Нет, конечно. Булгаков прекрасно понимал, какую
цену пришлось бы ему заплатить за право видеть свои пьесы на театральных подмостках страны Советов. Знал, что, какие бы уступки ни делал большевистскому режиму, он всё равно останется в проигрыше. Потому и вложил в уста Мольера полные печали слова:«МОЛЬЕР. Всю жизнь я ему лизал шпоры и думал только одно: не раздави. И вот всё‑таки — раздавил! Тиран!.. я, может быть, вам мало льстил? Я, может быть, мало ползал? Ваше величество, где же вы найдёте такого другого блюдолиза, как Мольер?..
Что ещё я должен сделать, чтобы доказать, что я червь? Но, ваше величество, я писатель, я мыслю, знаете ли, и протестую».
Пьеса завершается словами актёра Лагранжа, летописца мольеровского театра. Только что (прямо на сцене) скончался великий драматург, и Лагранж пытается понять, почему это произошло:
«ЛАГРАНЖ. Что же явилось причиной этого? Что? Как записать? Причиной этого явилась ли немилость короля или чёрная Кабала?.. (Думает) Причиной этого явилась судьба. Так я и запишу. (Пишет и угасает во тьме)».
Вот такая пьеса вышла из‑под пера Михаила Булгакова.
Великий перелом
Пока Булгаков сочинял пьесу о Мольере, страна Советов переживала очередной «переломный» момент. 10 ноября 1929 года пленум ЦК ВКП(б) постановил:
«1. Т. Бухарина, как застрельщика и руководителя правых уклонистов, вывести из состава Политбюро.
2. Т.т.
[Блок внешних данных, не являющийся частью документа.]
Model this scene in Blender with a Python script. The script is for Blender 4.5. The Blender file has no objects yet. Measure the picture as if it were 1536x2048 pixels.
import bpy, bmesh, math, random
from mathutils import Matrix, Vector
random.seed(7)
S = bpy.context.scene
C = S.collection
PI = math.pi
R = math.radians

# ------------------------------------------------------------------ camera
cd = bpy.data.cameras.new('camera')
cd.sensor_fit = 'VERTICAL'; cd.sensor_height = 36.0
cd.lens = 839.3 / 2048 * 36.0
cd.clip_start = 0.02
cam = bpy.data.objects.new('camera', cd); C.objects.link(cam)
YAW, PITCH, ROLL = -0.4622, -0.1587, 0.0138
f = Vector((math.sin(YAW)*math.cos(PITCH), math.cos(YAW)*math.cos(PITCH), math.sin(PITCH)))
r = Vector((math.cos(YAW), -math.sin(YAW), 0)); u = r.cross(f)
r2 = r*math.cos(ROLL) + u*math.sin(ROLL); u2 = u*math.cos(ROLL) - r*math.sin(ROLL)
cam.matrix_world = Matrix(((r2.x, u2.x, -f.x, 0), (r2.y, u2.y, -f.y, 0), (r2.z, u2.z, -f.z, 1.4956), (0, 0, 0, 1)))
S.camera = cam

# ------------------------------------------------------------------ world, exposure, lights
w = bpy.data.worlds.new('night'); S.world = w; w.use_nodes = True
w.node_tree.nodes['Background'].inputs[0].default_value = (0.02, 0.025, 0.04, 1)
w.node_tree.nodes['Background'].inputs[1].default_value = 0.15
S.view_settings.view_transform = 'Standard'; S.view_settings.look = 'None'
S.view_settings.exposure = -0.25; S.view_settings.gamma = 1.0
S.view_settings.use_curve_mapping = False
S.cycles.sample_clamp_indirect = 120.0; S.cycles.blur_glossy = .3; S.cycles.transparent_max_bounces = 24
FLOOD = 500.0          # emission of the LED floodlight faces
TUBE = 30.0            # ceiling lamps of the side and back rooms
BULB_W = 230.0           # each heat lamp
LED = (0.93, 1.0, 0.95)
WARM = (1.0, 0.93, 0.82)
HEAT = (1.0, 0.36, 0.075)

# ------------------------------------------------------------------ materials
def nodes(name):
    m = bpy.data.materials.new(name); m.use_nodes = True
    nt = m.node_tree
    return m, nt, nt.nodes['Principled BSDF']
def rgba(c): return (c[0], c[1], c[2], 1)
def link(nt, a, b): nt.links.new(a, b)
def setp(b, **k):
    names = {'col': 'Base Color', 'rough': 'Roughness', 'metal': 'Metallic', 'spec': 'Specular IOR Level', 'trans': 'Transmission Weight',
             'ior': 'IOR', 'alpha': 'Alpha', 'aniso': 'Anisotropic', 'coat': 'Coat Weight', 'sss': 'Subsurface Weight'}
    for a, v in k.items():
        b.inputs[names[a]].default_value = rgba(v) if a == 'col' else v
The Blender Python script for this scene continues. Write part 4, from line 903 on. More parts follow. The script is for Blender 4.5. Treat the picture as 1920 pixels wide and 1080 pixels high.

Рыкова, Томского и Угарова строго предупредить».
Это означало, что борьба с «правым уклоном» вошла в решающую стадию. «Уклонистов» искали теперь всюду, даже среди литераторов. А опасная — и потому обидная вдвойне — кличка «правый» давно уже прочно закрепилась за Булгаковым.А он 16 ноября как ни в чём не бывало пришёл на юбилейный «Никитинский субботник», отмечавший в тот день своё 15‑летие. К торжественному событию было приурочено важное мероприятие: Фёдор Раскольников должен был читать только что написанную им пьесу «Робеспьер».
Чтение состоялось. Булгаков в пух и прах раскритиковал услышанное. И, как ни странно, очень многие его поддержали. Когда обсуждение завершилось, Михаил Афанасьевич…
«… поднялся и направился к выходу. Почувствовав на спине холодок, обернулся и увидел ненавидящие глаза Раскольникова. Рука его тянулась к карману…»
Булгаков…
«… повернулся к двери. „Выстрелит в спину? “»
Никакого выстрела, разумеется, не последовало. Но нанесённую обиду Раскольников запомнил надолго. Тогда его только что «перебросили» из Главреперткома в кресло редактора журнала «Красная новь» (вместо сосланного в Липецк троцкиста Воронского). И Раскольников тотчас заявил в интервью «Вечерней Москве»:
«Во всех своих отделах „Красная новь „будет вести непримиримую борьбу с обострившейся правой опасностью… В одном из очередных номеров журнала будет напечатана критическая статья, вскрывающая реакционный творческий путь такого типичного необуржуазного писателя, как Михаил Булгаков».
Это означало, что на драматурга, ставшего отныне «правым
», объявлялась очередная охота. И происходило это в те же самые дни, когда специальным декретом ЦИКа (от 29 декабря) строго настрого была запрещена «неуважительная» критика Горького.Между этими двумя событиями (началом «охоты» и выходом запретительного декрета) неожиданно наступило затишье. Все политические сражения были преданы забвению. Всеобщее внимание было направлено на более важное мероприятие. Как напишет чуть позднее Михаил Булгаков («Жизнь господина де Мольера»)…
«… в воздухе вдруг наступила зловещая тишина, которая обычно бывает перед большим шумом».
Шум действительно предстоял огромный — ведь страна готовилась торжественно отметить знаменательную дату: 21 декабря 1929 года Иосифу Виссарионовичу Сталину исполнялось 50 лет.